What the task asks » Hand back each line, unchanged, from the top down to the line where "so.location = (-20, -60, 14)" sits.

··· Raw data ···

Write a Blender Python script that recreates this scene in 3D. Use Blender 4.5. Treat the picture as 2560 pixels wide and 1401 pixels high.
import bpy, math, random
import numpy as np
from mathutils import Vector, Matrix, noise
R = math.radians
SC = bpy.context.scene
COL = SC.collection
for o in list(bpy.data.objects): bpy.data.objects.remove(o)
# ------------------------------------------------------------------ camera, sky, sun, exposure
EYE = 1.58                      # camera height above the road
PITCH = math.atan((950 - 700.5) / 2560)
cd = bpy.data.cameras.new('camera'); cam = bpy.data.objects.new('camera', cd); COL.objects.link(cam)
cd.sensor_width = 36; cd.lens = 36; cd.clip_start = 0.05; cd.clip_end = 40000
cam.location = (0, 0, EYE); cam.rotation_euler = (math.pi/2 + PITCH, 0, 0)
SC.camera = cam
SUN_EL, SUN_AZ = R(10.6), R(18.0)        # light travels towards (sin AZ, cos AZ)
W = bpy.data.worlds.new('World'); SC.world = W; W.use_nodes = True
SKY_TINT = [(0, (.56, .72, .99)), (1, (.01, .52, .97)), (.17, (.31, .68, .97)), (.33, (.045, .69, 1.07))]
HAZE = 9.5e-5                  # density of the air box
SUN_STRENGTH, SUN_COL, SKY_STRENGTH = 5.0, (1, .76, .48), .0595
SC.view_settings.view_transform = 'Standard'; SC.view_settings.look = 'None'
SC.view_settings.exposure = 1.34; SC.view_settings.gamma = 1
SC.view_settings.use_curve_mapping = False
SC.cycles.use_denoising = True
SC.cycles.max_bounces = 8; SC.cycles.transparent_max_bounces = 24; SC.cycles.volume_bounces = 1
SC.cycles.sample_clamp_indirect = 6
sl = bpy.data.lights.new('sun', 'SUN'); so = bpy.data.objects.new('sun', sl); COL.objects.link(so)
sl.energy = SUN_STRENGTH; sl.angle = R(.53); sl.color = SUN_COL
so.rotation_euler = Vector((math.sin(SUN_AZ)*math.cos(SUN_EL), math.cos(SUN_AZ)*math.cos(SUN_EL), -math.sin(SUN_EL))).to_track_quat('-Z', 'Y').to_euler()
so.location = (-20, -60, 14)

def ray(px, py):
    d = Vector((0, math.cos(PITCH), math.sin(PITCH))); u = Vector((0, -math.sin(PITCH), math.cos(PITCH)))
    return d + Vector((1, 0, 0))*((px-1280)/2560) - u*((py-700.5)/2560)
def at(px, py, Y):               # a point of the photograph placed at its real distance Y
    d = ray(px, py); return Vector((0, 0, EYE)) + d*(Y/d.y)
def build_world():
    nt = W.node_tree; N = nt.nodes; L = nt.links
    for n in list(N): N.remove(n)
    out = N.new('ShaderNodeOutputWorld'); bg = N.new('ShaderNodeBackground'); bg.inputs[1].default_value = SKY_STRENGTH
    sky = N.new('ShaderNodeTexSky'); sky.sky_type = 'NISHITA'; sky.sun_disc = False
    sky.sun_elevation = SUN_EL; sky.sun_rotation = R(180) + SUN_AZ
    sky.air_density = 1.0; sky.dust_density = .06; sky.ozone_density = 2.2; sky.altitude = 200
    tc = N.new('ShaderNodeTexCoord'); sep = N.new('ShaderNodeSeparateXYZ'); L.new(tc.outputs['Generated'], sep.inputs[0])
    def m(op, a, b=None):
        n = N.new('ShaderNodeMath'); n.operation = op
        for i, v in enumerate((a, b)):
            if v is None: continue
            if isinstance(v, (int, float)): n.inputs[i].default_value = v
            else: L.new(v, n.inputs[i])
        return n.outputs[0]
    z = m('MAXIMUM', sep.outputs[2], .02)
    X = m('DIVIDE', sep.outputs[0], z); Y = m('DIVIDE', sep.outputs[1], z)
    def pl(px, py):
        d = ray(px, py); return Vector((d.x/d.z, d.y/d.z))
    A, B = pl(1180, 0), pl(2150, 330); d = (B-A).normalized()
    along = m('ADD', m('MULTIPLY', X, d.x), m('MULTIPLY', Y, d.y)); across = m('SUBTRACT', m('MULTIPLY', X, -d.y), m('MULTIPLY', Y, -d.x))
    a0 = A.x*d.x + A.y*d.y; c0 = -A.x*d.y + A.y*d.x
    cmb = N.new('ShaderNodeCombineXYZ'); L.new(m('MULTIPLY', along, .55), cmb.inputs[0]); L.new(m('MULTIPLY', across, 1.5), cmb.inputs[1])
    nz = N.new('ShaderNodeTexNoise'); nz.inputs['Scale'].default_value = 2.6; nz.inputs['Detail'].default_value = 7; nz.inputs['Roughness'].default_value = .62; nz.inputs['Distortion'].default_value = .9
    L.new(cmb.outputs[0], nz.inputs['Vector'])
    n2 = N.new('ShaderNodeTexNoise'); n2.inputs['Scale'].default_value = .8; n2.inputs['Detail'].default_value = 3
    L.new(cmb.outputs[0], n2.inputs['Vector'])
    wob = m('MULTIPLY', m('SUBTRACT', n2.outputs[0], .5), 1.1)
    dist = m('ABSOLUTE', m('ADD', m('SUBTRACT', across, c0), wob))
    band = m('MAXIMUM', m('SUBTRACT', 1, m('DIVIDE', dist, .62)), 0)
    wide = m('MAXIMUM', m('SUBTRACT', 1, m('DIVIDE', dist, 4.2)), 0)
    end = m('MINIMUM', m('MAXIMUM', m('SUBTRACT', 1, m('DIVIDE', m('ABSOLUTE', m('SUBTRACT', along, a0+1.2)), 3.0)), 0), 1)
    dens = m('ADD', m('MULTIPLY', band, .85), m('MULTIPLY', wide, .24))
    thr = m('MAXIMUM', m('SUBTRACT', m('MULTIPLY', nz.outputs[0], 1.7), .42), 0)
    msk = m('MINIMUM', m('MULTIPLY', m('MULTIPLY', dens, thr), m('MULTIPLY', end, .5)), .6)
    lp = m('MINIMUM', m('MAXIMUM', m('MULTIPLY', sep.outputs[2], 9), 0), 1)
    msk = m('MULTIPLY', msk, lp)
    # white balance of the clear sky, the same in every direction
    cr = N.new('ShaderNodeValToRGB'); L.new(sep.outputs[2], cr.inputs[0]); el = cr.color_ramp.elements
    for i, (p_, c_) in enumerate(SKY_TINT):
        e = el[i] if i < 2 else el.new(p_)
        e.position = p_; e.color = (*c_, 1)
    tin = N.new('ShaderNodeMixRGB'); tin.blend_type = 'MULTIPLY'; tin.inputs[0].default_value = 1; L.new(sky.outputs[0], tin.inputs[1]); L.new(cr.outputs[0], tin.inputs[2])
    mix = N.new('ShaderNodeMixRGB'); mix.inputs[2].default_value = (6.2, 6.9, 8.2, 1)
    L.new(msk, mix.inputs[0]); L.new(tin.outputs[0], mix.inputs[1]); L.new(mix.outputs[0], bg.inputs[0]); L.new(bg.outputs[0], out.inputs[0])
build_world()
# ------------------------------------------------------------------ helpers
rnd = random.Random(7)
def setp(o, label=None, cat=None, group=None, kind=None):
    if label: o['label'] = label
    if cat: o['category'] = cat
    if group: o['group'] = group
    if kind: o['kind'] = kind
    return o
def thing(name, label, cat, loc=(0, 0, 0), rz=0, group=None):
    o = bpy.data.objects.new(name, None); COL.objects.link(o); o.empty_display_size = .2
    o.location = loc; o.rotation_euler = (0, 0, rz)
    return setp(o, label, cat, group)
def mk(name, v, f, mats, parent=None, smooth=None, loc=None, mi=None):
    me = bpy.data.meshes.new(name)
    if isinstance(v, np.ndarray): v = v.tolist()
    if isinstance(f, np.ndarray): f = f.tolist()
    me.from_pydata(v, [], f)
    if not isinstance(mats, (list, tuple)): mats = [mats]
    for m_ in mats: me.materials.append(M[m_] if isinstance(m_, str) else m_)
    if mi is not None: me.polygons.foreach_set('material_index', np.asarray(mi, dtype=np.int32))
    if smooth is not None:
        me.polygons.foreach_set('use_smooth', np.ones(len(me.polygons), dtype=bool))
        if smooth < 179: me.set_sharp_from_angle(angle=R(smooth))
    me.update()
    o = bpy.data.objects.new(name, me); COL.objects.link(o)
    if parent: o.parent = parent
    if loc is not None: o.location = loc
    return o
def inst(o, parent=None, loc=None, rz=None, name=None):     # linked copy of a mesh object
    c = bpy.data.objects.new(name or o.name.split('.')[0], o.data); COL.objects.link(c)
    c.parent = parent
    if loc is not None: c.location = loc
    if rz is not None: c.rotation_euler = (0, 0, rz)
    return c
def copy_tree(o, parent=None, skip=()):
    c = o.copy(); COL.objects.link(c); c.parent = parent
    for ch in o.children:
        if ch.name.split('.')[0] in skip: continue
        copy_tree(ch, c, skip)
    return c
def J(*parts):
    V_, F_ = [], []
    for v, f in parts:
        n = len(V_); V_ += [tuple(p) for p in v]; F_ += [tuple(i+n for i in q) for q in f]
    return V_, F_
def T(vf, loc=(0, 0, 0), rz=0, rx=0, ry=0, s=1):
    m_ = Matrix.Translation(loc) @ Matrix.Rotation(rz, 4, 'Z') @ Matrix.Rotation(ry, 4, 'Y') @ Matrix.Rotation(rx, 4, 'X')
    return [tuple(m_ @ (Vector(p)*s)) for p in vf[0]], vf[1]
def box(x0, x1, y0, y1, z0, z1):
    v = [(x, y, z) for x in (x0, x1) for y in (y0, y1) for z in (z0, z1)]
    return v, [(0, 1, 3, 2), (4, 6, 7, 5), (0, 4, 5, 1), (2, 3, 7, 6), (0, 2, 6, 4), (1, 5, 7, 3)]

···

Output for this exercise »
Write a Blender Python script that recreates this scene in 3D. Use Blender 4.5. Treat the picture as 2560 pixels wide and 1401 pixels high.
import bpy, math, random
import numpy as np
from mathutils import Vector, Matrix, noise
R = math.radians
SC = bpy.context.scene
COL = SC.collection
for o in list(bpy.data.objects): bpy.data.objects.remove(o)
# ------------------------------------------------------------------ camera, sky, sun, exposure
EYE = 1.58                      # camera height above the road
PITCH = math.atan((950 - 700.5) / 2560)
cd = bpy.data.cameras.new('camera'); cam = bpy.data.objects.new('camera', cd); COL.objects.link(cam)
cd.sensor_width = 36; cd.lens = 36; cd.clip_start = 0.05; cd.clip_end = 40000
cam.location = (0, 0, EYE); cam.rotation_euler = (math.pi/2 + PITCH, 0, 0)
SC.camera = cam
SUN_EL, SUN_AZ = R(10.6), R(18.0)        # light travels towards (sin AZ, cos AZ)
W = bpy.data.worlds.new('World'); SC.world = W; W.use_nodes = True
SKY_TINT = [(0, (.56, .72, .99)), (1, (.01, .52, .97)), (.17, (.31, .68, .97)), (.33, (.045, .69, 1.07))]
HAZE = 9.5e-5                  # density of the air box
SUN_STRENGTH, SUN_COL, SKY_STRENGTH = 5.0, (1, .76, .48), .0595
SC.view_settings.view_transform = 'Standard'; SC.view_settings.look = 'None'
SC.view_settings.exposure = 1.34; SC.view_settings.gamma = 1
SC.view_settings.use_curve_mapping = False
SC.cycles.use_denoising = True
SC.cycles.max_bounces = 8; SC.cycles.transparent_max_bounces = 24; SC.cycles.volume_bounces = 1
SC.cycles.sample_clamp_indirect = 6
sl = bpy.data.lights.new('sun', 'SUN'); so = bpy.data.objects.new('sun', sl); COL.objects.link(so)
sl.energy = SUN_STRENGTH; sl.angle = R(.53); sl.color = SUN_COL
so.rotation_euler = Vector((math.sin(SUN_AZ)*math.cos(SUN_EL), math.cos(SUN_AZ)*math.cos(SUN_EL), -math.sin(SUN_EL))).to_track_quat('-Z', 'Y').to_euler()
so.location = (-20, -60, 14)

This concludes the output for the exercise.